Así alcanzó nuestro Abel de América el cenit de su celebridad: el cumanés admirable, el más virtuoso de los libertadores luego de Bolívar, destronó a España de su última parcela americana.
«¡Ay Cumaná, cuna celestial del héroe inmortal!», entonaron los paisanos en la misma pampa victoriosa, honrando su patria chica. Salve la gloria del Mariscal Sucre; viva la libertad, viva nuestra América.
La espada infatigable se tornó pluma en el campo sacrosanto de Ayacucho. La capitulación se firmó con toda magnanimidad: Sucre veló por la vida y el honor de los vencidos, escribiendo con justicia el texto de la paz.
Bolívar, lejos, pero presente en pensamiento y espíritu, recibió la noticia con emoción inenarrable: arrojó su capa al viento, danzó prisionero de júbilo y, con voz vibrante, gritó ¡victoria! A los confines del continente. Su grito se unió en la distancia al del Gran Mariscal:
«¡Soldados! Con vuestra bravura habéis dado libertad a media América; todo un hemisferio es monumento de vuestra gloria.
¿Dónde no vencisteis?
Colombia le debe el alma a vuestro coraje; el Perú, vida y paz; la Plata y Chile, su alegría.
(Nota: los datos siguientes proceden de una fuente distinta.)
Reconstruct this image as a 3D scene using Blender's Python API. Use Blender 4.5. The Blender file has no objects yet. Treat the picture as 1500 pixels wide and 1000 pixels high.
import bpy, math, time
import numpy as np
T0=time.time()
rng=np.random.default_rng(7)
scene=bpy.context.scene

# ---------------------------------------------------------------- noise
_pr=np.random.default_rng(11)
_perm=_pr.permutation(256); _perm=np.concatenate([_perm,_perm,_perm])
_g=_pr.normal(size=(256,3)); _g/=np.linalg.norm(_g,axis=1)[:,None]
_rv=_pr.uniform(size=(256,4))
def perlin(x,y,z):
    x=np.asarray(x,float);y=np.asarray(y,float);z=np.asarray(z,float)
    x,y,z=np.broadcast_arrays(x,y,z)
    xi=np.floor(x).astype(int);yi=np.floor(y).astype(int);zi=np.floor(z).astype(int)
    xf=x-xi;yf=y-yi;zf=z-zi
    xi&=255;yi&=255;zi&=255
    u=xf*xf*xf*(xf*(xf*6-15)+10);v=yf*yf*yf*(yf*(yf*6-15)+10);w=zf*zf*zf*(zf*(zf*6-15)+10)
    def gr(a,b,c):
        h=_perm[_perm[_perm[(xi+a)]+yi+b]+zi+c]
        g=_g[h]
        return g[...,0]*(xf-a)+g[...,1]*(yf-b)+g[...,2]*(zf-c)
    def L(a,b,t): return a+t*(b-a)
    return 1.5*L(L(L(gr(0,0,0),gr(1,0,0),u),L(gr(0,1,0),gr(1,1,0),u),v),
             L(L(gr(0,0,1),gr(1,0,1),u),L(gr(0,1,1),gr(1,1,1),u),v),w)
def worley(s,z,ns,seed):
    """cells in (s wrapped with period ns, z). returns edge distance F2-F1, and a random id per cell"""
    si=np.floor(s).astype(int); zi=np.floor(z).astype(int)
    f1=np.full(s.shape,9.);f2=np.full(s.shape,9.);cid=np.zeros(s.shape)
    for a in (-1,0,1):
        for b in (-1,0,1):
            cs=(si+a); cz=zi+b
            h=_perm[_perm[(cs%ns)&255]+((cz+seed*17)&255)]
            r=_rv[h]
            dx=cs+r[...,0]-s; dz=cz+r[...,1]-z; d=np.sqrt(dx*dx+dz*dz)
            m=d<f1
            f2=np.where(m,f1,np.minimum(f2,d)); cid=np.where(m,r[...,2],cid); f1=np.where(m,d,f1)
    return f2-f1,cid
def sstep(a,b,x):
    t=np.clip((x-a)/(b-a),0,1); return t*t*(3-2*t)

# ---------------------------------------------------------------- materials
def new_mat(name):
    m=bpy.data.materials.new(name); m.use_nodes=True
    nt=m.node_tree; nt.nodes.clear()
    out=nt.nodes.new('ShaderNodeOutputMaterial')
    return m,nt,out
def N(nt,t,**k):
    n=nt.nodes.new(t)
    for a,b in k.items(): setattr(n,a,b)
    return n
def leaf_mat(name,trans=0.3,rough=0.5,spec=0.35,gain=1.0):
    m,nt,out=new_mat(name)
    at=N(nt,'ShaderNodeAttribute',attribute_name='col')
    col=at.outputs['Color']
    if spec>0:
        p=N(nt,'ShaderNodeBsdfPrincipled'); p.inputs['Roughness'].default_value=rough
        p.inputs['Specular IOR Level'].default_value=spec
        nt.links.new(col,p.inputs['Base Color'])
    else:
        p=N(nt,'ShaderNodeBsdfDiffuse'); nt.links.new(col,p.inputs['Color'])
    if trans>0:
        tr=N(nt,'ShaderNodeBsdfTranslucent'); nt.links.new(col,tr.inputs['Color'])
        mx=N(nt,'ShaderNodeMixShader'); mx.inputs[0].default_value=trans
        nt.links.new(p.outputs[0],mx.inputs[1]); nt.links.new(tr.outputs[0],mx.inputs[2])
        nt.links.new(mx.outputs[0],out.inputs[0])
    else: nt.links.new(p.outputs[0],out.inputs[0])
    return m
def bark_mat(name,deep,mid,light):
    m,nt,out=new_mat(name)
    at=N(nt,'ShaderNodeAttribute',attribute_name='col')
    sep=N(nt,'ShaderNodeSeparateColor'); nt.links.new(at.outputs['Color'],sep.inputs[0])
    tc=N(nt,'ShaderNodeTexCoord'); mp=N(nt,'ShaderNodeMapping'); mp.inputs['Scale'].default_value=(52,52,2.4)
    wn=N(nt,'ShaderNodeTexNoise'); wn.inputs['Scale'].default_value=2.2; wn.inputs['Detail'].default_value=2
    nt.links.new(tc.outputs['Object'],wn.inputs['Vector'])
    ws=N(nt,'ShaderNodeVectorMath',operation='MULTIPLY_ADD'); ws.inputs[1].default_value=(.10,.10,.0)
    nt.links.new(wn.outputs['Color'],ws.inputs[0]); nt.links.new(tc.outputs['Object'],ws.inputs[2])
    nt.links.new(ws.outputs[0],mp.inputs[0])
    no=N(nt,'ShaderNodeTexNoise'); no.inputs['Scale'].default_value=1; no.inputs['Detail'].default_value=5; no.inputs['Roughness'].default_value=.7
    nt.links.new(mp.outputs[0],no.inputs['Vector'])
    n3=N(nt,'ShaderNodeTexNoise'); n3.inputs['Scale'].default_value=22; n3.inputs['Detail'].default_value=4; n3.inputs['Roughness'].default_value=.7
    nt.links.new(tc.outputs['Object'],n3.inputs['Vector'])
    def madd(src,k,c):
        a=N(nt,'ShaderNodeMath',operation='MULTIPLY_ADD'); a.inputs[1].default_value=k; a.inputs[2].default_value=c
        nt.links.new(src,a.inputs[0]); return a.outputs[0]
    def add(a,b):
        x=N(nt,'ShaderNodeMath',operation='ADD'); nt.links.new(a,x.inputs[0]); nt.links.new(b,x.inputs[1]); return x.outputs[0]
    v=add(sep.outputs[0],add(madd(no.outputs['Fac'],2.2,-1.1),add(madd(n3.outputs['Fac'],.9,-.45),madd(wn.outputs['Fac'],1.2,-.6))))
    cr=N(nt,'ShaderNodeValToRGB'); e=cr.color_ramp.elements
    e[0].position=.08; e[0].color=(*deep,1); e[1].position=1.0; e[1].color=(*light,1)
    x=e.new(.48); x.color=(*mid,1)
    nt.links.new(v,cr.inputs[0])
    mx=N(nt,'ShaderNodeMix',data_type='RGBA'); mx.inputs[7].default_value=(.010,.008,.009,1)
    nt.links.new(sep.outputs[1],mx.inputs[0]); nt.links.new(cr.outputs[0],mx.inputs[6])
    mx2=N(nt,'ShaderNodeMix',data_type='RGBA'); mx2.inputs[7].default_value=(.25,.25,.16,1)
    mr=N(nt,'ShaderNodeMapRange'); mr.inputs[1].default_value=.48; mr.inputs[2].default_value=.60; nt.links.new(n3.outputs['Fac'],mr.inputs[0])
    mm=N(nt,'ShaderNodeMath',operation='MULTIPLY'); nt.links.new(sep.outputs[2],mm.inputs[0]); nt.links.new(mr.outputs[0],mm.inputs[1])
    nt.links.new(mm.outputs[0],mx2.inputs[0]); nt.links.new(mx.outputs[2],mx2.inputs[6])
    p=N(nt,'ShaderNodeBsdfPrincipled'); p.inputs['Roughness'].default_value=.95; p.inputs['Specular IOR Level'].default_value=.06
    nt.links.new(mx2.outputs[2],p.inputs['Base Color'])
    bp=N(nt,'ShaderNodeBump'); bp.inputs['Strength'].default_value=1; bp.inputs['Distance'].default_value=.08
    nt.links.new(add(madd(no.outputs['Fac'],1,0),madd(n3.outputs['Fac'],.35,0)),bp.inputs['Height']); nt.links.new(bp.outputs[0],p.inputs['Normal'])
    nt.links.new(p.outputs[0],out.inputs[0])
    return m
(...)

La causa sagrada de los derechos del hombre triunfó con vuestros sacrificios…
¡Soldados peruanos! Vuestra patria os honrará por siempre.
¡Soldados colombianos! Cien victorias hacen eterno vuestro nombre.»
Finalmente, hoy, en un escenario similar al que forjó la leyenda, se alza indetenible el preludio de nuestro tiempo.
Noble pueblo de Cumaná, de linaje aguerrido, guerrero y libertario, la historia te convoca recoger de nuevo las banderas ayacuchanas, para hacerlas flamear con honor sobre nuestra tierra sufrida.
Que arda en vuestros corazones rebeldes la llama inextinguible de la esperanza cierta y que el valor inspirador del Mariscal plene sus pechos valerosos.
Con amor eterno a la Venezuela oprimida por la bota inclemente, dedicamos a vuestra noble estirpe popular esta humilde palabra oportuna.
¡Adelante Sucre amado, que debes asumir posiciones para marchar hacia el alba nueva de la Patria grande!